I. Regulatory Failures and Regulatory Reform The credit crisis underscores the need for reform of regulatory and industry approaches to risk. Reframing risk should entail greater limitations on leverage and more comprehensive internal company risk management, with both external regulatory monitoring and more robust internal efforts. As a number of post-credit crisis compensation proposals have recommended, companies should also be encouraged to follow best practices with respect to compensation and bonuses based on performance.[1] Best practices should involve greater consideration of the ways in which compensation rewards take account of risks, particularly for traders whose activities entail significant risk exposure.[2] Such best practices in compensation might include, for example, creating a clawback or tail for compensation that matches the time horizon of receipt of compensation to the time horizon of trading activities for which an employee is compensated.

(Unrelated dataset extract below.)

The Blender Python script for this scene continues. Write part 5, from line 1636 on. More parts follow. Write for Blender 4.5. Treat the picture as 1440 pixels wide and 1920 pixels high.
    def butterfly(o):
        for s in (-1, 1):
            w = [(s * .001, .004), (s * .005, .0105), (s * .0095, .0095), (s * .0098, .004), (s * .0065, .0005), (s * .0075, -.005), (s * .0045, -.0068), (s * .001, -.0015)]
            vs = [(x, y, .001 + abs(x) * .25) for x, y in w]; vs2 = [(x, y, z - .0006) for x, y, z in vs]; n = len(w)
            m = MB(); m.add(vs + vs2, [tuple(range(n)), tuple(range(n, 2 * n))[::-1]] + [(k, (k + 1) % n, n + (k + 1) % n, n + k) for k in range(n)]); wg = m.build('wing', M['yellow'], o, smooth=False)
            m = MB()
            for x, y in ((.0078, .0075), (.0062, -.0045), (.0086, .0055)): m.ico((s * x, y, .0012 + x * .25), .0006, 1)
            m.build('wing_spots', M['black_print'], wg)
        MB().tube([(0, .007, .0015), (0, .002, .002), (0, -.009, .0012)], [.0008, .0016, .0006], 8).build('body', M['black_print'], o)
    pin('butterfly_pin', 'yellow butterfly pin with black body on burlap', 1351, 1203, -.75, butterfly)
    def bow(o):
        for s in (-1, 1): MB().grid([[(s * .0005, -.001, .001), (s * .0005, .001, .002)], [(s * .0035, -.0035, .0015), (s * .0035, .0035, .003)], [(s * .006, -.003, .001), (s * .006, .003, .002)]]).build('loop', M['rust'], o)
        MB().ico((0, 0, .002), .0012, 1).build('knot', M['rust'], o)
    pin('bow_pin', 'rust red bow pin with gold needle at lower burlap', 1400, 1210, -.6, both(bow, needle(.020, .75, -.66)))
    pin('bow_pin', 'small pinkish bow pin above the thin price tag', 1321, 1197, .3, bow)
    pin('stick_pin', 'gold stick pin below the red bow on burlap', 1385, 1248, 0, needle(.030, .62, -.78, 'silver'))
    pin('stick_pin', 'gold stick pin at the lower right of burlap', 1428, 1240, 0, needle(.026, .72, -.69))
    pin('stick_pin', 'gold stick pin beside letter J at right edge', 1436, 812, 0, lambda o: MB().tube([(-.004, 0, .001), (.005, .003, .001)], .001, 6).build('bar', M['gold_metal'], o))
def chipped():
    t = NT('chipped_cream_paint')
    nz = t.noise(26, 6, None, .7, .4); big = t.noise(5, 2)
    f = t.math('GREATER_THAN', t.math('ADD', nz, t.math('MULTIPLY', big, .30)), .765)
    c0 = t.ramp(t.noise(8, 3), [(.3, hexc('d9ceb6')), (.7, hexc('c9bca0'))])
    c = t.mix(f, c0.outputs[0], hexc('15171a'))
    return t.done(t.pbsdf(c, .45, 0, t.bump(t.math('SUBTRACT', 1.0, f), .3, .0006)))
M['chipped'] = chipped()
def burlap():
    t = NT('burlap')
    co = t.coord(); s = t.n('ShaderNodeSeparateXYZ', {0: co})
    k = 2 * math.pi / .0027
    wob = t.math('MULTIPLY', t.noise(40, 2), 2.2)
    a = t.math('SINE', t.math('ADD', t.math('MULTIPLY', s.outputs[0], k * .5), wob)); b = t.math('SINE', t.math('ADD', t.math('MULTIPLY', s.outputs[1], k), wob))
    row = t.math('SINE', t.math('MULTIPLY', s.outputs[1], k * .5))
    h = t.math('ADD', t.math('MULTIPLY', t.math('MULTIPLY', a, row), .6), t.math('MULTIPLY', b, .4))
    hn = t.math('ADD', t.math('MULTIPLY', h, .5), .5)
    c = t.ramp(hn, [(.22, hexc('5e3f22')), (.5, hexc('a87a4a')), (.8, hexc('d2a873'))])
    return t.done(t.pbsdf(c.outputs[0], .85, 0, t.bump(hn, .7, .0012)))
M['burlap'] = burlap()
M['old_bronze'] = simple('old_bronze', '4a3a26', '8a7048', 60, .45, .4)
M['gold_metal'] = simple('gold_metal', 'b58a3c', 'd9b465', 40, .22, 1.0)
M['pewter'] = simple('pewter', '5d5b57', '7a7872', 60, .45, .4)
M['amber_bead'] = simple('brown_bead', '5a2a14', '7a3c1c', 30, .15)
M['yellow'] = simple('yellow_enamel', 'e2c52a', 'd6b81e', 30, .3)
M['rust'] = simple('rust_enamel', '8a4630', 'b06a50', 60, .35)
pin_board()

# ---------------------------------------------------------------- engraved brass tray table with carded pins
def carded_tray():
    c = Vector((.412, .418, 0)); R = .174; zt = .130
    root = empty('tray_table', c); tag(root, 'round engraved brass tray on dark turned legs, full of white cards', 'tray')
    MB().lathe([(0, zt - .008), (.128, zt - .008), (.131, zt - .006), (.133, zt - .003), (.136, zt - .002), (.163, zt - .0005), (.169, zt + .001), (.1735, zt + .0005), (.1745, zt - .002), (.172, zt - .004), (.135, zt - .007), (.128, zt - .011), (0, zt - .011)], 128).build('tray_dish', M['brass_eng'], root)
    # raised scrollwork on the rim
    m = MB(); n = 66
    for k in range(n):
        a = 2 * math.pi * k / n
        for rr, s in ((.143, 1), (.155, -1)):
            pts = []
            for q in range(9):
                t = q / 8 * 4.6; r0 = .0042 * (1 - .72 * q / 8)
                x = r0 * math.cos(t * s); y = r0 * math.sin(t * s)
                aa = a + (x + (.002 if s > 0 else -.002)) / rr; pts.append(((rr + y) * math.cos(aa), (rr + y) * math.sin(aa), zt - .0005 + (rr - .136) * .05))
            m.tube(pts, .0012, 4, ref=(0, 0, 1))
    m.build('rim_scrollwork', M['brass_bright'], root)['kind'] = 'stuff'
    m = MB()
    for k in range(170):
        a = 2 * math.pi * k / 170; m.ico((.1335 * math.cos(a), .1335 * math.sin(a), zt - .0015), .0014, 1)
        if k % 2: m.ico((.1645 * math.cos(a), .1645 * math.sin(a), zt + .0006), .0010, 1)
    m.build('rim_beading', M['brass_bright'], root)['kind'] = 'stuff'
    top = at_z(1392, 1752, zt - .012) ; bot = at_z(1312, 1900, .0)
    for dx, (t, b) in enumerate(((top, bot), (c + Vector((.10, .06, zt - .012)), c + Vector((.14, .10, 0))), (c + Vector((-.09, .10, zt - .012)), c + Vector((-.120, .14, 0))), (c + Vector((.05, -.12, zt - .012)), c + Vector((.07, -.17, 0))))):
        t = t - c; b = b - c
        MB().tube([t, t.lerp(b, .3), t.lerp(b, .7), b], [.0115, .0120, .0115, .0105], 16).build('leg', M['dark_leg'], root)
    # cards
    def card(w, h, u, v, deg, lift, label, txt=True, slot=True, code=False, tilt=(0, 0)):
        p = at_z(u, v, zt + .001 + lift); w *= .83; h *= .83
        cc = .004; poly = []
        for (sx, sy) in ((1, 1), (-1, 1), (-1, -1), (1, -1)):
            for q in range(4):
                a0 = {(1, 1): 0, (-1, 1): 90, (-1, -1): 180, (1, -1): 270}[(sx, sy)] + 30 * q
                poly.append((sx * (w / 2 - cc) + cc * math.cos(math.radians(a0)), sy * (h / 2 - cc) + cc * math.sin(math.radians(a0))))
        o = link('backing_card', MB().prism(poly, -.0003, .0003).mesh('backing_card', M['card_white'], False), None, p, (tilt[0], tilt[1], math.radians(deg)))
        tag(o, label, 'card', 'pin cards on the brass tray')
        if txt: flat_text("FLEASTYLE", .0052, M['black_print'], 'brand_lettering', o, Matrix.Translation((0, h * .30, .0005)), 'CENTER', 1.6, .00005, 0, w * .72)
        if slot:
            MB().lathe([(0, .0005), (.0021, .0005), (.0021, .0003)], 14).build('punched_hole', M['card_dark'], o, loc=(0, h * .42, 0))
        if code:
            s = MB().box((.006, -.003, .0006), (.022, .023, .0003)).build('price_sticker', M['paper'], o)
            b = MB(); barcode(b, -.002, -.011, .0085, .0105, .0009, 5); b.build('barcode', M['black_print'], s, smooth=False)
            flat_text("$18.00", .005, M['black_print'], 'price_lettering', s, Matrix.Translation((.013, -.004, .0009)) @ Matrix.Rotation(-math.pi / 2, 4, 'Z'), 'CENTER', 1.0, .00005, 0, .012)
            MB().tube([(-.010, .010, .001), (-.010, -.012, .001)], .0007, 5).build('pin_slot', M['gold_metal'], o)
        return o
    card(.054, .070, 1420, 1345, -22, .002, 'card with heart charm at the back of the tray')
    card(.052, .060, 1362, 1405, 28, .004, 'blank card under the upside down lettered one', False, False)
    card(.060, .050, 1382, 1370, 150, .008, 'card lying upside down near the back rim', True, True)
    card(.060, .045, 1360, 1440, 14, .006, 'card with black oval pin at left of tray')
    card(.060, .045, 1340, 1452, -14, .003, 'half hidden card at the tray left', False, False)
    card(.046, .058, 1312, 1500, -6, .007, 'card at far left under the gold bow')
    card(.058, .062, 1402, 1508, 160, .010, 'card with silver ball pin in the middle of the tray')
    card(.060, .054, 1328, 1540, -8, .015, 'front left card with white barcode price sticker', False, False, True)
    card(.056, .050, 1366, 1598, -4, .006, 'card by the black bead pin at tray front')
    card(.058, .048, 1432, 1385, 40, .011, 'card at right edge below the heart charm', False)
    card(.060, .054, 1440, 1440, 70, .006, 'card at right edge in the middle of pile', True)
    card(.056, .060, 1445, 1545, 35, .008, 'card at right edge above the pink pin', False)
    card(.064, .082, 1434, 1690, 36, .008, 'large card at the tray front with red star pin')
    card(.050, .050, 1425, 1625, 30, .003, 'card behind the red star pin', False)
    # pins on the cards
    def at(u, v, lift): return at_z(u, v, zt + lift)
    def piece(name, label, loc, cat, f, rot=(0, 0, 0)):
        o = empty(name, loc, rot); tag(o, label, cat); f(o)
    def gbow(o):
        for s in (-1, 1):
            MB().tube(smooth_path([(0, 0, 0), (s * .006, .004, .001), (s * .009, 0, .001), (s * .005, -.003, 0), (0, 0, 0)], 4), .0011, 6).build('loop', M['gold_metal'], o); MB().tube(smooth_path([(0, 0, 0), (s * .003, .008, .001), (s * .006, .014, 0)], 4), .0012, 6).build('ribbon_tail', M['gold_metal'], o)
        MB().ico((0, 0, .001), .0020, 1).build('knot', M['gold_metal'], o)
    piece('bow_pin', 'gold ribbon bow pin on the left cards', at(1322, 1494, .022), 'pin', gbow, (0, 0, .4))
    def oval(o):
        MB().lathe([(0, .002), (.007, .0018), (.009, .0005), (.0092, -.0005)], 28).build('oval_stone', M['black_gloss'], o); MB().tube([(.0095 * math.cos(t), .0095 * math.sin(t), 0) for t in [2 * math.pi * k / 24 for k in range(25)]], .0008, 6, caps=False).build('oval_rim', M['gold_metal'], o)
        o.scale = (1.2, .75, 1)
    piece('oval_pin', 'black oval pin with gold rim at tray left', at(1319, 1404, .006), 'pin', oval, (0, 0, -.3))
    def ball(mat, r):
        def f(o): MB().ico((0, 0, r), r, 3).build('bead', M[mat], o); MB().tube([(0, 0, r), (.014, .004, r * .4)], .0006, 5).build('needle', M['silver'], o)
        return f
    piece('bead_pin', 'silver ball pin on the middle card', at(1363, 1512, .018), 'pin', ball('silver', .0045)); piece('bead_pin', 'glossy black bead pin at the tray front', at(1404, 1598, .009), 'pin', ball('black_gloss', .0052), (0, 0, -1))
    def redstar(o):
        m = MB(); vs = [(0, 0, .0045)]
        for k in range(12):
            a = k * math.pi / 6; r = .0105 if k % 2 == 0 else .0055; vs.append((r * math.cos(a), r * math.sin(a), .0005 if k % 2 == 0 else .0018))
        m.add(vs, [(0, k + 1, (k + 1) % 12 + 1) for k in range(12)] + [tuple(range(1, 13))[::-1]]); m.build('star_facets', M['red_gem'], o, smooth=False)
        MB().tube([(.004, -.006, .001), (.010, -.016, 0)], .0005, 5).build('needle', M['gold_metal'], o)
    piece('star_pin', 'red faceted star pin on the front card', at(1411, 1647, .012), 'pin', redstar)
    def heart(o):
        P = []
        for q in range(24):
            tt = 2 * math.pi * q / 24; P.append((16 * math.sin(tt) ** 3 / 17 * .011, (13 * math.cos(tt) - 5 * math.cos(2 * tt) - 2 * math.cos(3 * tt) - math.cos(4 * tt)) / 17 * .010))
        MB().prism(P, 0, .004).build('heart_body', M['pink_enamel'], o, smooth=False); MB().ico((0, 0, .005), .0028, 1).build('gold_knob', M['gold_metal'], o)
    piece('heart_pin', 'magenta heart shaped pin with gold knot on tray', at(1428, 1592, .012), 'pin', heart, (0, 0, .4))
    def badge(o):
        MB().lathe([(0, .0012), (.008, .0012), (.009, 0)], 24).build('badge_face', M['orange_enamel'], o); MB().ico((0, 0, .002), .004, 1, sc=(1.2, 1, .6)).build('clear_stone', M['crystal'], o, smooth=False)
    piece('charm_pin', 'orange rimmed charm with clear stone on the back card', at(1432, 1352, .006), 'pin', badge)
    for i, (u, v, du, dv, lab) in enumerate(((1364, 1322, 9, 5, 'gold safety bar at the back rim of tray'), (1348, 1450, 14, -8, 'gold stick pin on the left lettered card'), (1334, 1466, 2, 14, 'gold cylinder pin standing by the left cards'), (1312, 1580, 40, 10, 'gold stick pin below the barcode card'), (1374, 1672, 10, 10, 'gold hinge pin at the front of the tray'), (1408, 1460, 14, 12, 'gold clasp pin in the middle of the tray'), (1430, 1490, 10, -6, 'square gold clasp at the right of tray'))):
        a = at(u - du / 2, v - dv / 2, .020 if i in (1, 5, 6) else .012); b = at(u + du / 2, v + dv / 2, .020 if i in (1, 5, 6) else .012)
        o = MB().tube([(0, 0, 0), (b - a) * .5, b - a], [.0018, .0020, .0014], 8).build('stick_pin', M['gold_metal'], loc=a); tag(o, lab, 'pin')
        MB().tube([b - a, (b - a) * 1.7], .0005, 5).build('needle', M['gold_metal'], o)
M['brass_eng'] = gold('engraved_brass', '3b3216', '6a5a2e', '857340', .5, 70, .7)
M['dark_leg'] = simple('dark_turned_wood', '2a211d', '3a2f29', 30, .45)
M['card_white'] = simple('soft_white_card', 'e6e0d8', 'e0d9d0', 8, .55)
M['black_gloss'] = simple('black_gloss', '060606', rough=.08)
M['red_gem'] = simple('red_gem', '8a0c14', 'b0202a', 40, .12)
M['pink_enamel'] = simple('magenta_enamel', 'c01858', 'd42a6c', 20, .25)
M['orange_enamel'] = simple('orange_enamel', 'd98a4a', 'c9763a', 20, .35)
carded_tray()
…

Regulated companies in the financial services industry should also be required to disclose their internal risk management strategies in detail, as well as the alignment between compensation and risk, in order to comply with mandatory disclosures in risk disclosure discussions. All regulated and unregulated firms should also be required to immediately report all material incidents that reflect a failure of risk controls or risk management to a market stability regulator. External regulation can be used to promote development of internal risk management in the financial industry. The credit crisis, however, raises serious questions about the effectiveness of existing financial market regulatory approaches.